►
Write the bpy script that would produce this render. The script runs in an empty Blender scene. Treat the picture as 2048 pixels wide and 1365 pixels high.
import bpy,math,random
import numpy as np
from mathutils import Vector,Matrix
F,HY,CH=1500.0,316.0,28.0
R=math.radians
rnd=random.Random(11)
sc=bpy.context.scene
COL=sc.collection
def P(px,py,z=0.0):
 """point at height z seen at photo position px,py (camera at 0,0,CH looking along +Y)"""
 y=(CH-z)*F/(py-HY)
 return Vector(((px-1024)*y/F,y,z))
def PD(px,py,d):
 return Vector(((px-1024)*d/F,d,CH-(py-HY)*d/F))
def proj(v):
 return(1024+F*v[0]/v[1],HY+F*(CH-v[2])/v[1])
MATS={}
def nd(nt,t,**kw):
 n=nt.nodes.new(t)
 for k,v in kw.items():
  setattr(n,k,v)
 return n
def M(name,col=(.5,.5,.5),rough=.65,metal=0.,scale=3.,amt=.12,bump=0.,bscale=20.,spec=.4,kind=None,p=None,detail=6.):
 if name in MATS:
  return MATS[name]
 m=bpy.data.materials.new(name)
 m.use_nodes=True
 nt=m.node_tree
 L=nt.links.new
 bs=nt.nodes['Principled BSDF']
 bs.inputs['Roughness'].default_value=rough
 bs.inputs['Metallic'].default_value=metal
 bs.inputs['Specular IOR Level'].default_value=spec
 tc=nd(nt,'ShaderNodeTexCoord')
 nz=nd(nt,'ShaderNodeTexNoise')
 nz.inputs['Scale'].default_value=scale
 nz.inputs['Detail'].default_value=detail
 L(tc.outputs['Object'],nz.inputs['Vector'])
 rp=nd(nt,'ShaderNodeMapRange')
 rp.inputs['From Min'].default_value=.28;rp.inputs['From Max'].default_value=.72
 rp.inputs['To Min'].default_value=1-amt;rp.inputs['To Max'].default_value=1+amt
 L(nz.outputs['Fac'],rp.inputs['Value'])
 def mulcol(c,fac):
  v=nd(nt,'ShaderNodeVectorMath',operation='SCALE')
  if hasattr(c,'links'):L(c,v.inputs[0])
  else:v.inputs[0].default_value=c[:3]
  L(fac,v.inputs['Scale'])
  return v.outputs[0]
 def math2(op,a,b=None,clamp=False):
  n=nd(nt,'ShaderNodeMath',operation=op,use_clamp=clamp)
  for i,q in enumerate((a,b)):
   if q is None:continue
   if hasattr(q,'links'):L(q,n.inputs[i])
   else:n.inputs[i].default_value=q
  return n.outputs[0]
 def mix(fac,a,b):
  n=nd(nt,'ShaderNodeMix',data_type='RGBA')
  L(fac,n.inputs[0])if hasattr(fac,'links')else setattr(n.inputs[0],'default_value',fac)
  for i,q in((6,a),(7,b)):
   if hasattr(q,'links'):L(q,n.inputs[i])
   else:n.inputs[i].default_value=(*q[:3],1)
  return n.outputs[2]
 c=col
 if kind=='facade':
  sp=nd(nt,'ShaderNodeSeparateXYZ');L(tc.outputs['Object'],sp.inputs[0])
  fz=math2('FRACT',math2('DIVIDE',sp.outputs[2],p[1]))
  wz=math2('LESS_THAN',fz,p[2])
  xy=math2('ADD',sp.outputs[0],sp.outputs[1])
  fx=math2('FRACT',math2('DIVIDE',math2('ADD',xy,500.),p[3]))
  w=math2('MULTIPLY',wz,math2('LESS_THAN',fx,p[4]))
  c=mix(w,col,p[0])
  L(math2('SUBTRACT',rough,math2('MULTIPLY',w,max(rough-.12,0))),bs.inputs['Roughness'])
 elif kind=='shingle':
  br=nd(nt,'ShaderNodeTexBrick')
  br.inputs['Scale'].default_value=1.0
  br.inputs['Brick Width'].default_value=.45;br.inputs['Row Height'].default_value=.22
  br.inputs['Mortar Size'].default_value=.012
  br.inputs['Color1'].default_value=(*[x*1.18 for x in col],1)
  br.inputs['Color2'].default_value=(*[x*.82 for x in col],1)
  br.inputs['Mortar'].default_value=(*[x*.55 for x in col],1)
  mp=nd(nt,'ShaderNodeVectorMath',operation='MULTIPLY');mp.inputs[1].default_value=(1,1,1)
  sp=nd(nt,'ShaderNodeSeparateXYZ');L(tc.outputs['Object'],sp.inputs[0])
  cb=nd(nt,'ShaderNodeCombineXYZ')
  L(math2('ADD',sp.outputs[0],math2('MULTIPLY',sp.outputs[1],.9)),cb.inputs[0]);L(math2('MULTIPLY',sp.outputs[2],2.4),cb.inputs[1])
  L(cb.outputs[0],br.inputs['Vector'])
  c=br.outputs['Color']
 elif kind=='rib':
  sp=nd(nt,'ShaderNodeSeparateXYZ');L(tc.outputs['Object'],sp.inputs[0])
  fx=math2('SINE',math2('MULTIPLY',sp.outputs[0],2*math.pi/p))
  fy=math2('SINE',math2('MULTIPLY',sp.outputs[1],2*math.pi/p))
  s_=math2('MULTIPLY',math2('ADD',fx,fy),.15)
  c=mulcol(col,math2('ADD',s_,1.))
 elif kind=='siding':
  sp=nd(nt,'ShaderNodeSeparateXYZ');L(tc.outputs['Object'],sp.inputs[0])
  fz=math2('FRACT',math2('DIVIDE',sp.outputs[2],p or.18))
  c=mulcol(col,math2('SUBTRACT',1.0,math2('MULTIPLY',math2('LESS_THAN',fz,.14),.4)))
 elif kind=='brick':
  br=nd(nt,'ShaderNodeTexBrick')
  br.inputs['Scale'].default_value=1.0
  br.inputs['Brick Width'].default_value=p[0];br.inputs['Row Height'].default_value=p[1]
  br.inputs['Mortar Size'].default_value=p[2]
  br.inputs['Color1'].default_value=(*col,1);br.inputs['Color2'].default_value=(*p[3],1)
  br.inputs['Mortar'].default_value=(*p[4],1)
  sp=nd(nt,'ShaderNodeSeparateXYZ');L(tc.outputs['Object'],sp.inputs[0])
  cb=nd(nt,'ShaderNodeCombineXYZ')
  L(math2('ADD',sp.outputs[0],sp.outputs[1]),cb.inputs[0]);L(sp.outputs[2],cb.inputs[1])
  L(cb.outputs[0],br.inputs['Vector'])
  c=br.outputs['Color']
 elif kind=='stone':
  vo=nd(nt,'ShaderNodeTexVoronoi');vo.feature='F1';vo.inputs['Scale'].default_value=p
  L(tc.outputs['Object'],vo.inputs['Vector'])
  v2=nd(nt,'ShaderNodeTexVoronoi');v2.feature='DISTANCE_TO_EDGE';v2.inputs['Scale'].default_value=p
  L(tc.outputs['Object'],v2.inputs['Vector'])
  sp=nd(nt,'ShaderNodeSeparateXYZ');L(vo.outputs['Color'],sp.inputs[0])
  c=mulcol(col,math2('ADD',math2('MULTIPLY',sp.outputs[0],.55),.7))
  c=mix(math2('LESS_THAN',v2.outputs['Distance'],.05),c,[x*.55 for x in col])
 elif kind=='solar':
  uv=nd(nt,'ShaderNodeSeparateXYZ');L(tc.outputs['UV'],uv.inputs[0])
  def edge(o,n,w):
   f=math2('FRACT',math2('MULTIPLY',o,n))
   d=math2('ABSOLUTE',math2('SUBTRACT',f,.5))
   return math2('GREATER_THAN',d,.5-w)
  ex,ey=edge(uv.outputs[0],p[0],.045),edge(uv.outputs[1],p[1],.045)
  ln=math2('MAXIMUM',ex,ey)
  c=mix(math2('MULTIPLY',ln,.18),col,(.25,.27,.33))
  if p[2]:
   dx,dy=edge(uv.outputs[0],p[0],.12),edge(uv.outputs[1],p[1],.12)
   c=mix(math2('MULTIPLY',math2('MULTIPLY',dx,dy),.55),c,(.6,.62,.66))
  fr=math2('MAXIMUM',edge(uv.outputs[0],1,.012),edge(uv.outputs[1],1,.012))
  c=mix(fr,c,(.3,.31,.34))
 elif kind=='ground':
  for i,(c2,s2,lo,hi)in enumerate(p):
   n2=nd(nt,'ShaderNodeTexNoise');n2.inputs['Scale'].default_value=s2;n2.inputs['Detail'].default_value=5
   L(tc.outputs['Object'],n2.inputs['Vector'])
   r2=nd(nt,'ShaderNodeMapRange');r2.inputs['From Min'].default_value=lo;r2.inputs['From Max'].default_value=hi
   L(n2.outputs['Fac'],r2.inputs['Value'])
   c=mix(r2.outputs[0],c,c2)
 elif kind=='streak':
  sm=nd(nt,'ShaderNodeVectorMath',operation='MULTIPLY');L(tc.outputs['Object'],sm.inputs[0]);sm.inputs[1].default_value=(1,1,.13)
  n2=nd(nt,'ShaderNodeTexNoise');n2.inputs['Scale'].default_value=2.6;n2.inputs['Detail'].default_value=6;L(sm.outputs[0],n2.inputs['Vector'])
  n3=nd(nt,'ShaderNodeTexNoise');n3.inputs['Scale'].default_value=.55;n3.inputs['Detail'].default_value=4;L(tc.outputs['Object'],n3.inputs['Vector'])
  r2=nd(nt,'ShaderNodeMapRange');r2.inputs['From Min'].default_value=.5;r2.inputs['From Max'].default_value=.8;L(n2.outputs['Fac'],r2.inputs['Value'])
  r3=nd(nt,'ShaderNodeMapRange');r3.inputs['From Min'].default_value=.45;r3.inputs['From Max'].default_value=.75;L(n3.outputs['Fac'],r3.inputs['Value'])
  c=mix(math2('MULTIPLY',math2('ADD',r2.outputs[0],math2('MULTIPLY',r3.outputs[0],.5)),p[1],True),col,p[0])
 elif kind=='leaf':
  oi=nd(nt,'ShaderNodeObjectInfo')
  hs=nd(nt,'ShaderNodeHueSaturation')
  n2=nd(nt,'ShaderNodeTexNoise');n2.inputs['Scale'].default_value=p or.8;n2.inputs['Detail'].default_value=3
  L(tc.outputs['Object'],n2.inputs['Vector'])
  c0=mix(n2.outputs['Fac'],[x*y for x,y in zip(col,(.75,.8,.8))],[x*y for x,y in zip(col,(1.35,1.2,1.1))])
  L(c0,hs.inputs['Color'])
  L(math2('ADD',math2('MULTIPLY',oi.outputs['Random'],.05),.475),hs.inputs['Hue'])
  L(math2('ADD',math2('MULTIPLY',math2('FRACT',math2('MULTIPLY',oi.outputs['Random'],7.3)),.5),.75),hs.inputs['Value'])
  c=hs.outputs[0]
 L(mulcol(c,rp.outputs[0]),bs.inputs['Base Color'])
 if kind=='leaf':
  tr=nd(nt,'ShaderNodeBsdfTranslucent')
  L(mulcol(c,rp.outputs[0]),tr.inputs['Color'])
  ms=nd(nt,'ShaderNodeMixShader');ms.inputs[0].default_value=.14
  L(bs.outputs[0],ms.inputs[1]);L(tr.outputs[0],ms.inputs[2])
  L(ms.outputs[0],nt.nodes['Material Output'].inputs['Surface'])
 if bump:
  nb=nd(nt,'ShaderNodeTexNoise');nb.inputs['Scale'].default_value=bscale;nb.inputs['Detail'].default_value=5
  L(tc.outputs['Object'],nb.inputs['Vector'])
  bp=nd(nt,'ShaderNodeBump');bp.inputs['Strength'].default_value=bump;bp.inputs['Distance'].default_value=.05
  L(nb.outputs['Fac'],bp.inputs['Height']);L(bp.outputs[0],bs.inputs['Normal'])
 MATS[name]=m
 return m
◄
### What the task asks:
Look through the material above and pick out each line holding the word "scene".

### Solution to this task:
Write the bpy script that would produce this render. The script runs in an empty Blender scene. Treat the picture as 2048 pixels wide and 1365 pixels high.
sc=bpy.context.scene